Po dłuższej przerwie przyszła pora na kolejną prelekcję naszego człowieka na OhMyHack 2025. A w zasadzie na powrót duetu znanego już ze wspólnych występów. Kierownik CERT Polska Marcin Dudek oraz Piotr Zarzycki z CERT Orange Polska ponownie (wcześniej na Security Case Study) udowodnili, że doskonale odnajdują się na jednej scenie. Tym razem obaj przedstawili, z dwóch różnych perspektyw, jak wykorzystać sztuczną inteligencję w testach penetracyjnych. TL;DR – da się, choć wymaga to czasu i odpowiedniego podejścia. Ale efekty mogą okazać się nie tylko imponujące, lecz także opłacalne.

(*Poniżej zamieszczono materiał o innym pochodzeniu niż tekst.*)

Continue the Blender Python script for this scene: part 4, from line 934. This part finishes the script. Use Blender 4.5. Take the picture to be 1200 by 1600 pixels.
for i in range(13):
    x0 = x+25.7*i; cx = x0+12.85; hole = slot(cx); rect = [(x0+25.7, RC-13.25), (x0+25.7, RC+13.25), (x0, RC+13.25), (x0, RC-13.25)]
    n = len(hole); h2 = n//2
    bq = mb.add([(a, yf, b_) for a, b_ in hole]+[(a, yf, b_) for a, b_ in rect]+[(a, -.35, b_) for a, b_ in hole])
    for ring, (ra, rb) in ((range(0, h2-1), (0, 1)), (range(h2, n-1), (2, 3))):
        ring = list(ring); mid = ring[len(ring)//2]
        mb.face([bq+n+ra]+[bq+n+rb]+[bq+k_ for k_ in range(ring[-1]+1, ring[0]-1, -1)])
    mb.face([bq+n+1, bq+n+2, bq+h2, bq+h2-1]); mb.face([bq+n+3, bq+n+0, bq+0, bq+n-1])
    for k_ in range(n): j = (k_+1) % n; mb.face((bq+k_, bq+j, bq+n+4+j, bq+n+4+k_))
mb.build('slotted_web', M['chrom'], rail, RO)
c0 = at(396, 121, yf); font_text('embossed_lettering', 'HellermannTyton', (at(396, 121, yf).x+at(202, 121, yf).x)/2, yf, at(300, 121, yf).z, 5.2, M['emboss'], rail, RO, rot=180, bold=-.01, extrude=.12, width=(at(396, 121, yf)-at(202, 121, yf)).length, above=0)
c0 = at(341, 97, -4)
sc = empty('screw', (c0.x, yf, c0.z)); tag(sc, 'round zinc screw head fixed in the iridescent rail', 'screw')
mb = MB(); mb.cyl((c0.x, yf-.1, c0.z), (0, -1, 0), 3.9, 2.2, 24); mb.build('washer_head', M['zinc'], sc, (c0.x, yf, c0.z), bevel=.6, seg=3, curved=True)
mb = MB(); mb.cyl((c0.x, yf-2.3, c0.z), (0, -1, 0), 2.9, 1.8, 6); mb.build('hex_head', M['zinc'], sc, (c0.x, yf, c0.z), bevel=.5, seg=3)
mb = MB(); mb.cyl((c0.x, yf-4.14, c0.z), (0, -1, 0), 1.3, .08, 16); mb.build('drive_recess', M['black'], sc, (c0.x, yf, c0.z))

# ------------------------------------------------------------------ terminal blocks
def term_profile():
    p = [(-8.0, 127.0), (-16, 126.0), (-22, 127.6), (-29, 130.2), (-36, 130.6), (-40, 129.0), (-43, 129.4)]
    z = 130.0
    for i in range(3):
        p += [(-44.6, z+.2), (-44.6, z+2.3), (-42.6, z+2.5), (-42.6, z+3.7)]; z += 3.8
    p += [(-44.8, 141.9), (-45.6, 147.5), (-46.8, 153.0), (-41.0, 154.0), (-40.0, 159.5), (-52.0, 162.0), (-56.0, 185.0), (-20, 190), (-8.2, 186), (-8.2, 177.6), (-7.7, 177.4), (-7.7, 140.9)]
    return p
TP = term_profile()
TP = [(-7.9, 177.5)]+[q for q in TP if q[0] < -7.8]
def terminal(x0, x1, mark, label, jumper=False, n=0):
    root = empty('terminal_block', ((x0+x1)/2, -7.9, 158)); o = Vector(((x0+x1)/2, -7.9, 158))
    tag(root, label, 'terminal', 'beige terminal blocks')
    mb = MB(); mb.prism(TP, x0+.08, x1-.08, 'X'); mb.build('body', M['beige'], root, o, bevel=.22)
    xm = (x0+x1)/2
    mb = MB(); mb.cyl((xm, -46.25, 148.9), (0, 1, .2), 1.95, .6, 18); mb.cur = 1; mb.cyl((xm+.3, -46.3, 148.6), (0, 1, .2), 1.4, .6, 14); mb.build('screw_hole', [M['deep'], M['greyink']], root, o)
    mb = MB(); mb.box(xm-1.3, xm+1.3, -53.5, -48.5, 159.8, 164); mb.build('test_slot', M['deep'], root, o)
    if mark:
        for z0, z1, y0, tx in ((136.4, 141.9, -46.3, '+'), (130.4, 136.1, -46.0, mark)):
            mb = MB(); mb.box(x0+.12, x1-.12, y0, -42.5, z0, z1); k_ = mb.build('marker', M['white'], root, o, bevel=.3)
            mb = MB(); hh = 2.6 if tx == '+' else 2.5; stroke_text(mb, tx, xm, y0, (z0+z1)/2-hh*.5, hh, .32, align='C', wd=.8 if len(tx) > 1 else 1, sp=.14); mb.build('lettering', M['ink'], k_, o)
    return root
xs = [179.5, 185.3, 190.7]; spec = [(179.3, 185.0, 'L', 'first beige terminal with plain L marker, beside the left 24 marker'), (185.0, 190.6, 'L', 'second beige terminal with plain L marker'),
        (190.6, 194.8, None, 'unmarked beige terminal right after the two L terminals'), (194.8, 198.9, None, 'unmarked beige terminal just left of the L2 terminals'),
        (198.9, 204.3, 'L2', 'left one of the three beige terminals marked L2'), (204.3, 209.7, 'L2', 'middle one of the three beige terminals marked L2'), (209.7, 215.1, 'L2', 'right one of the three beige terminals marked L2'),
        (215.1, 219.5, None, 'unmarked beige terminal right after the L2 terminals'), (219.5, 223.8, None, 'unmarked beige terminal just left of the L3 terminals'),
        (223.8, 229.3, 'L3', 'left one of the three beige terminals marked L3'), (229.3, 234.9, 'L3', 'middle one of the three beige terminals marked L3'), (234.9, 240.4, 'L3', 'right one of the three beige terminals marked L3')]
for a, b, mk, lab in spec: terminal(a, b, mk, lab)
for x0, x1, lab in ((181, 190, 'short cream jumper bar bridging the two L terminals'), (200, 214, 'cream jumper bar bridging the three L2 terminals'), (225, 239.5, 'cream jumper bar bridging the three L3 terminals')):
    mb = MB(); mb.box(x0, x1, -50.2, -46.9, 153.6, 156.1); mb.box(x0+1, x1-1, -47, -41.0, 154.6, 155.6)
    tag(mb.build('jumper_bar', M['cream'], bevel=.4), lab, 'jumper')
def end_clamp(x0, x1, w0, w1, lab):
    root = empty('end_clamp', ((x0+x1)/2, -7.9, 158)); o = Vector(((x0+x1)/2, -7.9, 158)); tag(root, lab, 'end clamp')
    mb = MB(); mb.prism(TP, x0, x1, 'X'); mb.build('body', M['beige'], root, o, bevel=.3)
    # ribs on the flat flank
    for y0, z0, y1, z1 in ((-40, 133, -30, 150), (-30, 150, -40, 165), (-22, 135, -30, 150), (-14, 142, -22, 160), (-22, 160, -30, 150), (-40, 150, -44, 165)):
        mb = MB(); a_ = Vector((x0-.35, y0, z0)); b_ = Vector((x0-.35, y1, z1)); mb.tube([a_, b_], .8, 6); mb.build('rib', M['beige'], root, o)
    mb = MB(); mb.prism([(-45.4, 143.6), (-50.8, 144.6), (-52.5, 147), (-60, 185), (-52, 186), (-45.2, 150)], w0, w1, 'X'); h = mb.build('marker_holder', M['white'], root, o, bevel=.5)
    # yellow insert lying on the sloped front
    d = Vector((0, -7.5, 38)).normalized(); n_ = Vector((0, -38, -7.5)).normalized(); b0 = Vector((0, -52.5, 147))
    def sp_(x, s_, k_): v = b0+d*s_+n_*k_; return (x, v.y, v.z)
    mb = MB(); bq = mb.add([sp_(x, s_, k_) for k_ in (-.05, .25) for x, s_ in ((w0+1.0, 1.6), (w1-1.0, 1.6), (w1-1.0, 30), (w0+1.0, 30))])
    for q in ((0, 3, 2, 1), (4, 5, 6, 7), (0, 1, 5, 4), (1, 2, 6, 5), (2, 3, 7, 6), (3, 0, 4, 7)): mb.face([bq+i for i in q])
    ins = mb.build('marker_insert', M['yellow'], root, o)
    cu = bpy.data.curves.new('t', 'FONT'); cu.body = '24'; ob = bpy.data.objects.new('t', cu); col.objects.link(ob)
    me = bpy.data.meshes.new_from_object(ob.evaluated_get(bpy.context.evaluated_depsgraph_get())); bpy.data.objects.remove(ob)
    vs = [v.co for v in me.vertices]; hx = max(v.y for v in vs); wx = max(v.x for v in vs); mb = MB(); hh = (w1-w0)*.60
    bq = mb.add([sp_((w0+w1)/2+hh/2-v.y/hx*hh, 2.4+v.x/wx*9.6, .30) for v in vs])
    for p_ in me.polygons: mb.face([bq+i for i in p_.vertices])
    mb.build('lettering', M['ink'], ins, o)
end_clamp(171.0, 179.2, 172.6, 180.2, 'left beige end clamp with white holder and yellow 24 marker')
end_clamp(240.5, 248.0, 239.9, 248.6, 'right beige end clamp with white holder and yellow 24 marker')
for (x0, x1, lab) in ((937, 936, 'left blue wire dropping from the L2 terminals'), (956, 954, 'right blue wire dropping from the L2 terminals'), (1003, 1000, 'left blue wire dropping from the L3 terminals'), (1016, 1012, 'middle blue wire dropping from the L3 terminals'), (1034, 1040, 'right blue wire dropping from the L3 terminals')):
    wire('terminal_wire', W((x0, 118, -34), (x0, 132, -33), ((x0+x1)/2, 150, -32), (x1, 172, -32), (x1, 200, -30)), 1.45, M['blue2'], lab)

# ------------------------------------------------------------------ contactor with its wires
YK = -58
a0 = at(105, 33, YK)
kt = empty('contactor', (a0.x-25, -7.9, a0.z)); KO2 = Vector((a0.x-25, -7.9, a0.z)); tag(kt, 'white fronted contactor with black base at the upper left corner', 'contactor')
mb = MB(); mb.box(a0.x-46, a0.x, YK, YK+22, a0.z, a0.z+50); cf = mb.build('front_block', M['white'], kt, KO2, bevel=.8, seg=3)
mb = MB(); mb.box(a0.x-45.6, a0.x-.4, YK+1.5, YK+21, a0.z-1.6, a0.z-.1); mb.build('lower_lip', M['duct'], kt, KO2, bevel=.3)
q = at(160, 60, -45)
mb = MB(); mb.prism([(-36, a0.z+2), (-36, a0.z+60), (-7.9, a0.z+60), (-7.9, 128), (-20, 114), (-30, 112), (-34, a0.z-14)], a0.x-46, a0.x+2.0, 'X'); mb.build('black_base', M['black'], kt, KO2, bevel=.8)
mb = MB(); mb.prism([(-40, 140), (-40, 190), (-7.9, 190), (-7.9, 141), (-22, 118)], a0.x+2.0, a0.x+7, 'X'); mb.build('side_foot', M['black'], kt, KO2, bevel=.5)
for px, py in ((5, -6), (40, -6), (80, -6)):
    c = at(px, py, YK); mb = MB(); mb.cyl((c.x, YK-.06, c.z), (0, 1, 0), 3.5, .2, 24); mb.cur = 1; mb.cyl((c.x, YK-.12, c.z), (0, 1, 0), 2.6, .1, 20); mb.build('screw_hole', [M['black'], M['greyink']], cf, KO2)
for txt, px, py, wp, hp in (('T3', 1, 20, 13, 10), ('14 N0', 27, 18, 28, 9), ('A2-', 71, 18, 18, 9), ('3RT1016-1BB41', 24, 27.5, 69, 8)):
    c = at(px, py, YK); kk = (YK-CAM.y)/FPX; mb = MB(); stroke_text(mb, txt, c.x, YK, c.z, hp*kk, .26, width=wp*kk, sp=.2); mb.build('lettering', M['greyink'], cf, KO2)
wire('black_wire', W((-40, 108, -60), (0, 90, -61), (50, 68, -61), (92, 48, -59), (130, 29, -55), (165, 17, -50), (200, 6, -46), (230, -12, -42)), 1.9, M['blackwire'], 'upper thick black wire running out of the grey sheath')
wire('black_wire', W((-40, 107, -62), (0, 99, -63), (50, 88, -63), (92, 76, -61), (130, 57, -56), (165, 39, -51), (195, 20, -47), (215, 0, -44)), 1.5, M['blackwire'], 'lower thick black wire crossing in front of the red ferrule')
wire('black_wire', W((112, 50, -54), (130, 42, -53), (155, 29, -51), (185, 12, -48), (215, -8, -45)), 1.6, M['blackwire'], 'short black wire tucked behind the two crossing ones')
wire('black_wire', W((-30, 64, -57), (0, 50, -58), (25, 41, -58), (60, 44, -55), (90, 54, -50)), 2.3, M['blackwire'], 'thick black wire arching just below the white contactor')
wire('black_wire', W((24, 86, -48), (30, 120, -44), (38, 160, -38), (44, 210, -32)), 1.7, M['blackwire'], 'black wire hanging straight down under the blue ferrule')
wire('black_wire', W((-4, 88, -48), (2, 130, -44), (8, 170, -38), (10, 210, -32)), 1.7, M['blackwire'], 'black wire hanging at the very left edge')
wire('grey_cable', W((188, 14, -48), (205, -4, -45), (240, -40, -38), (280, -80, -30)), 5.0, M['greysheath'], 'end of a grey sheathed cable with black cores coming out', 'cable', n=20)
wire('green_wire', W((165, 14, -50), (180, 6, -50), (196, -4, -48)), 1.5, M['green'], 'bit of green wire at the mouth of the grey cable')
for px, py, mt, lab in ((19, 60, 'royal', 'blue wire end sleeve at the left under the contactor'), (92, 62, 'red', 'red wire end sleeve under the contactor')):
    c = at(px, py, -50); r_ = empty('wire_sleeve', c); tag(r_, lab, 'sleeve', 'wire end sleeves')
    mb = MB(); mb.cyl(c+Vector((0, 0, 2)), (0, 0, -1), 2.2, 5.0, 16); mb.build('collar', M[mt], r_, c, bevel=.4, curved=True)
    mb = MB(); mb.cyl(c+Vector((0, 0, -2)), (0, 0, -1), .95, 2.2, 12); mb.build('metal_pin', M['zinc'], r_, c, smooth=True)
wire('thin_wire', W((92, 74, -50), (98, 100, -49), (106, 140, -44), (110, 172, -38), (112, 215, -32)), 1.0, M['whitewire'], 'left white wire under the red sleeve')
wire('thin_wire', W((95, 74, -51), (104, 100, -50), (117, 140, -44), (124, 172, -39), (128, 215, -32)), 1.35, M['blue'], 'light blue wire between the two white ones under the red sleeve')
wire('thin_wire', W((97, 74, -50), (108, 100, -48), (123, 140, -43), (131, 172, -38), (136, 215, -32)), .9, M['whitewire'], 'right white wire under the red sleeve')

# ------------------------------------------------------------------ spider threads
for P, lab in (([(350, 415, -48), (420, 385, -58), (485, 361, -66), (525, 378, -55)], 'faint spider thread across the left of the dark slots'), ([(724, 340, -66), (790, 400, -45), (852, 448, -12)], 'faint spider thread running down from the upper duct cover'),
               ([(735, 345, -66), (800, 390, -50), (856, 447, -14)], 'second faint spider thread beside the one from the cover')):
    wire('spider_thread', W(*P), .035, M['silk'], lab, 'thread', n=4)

Warto jednak pamiętać, że choć z jednej strony AI może znacząco przyspieszyć zwłaszcza wykrywanie luk na podstawie kodu źródłowego, trzeba mieć świadomość (i nauczyć się je okiełznać) możliwych halucynacji sztucznej inteligencji. Przy odpowiednim podejściu – czego prelegenci dowiedli praktycznymi przykładami – może się ona jednak okazać niezastąpionym asystentem podczas pentestów.

Na scenie nie mogło oczywiście zabraknąć Ireneusza Tarnowskiego, naszego eksperta od Cyber Threat Intelligence, kierującego zespołem odpowiedzialnym za Krajobraz Zagrożeń CERT Orange Polska. Irek, analizując spektakularne cyberataki z mniej lub bardziej dalekiej przeszłości, wyjaśniał dlaczego gdy chodzi o ich atrybucję, pośpiech jest średnio wskazany. Sprawca nie tylko nie zawsze chce dać się rozpoznać. Wręcz może korzystać ze znanych z konfliktów kinetycznych techniki „fałszywej flagi”. Bardzo wartościowy wykład, pokazujący jak łatwo wpadamy w atrybucyjne pułapki.
Dużo wartościowych treści na OhMyHack 2025
Przez 9 wypełnionych wykładami godzin OhMyHack 2025 nie zabrakło wielu wciągających występów. Prokurator Agnieszka Gryszczyńska do spółki z policjantami z CBZC opowiadała jak złapać sprawcę fałszywych alarmów bombowych. W formule live-only, więc to jedyne, czym możemy się podzielić. Równolegle z nimi Michał Kłaput po raz kolejny (jak rok wcześniej) opowiadał jak namierzyć drona w sercu wojny. O dronach – tym razem amatorskich – i związanych z nimi zagrożeniach mówili Mateusz Nalewajski i Karol Celiński.
Białoruscy cyberpartyzanci to domena Anny Wasilewskiej-Śpioch. O wojnie w znakomitym OSINT-owym stylu mówił też Rafał Godek. Nie zabrakło wykładu o wyłudzeniach w Allegro (Tomasz Szporlendowski), czy intrygującej tezy jakoby fake captcha była już passe (Maciej Krzyżaniak). Do tego też sporo tematów na wyższym poziomie skomplikowania, jak choćby Bezpieczeństwo Terminali Płatniczych Adama Klisia (live only), czy Michał Purzyński opowiadający o Android Advanced Protection.
Nie da się wszystkiego opowiedzieć, bo naprawdę „mięsistych” treści było pełno. Jeśli interesuje Cię tematyka – rezerwuj sobie czas na… 2 grudnia 2026. My tam na pewno będziemy. I zaręczamy, że warto.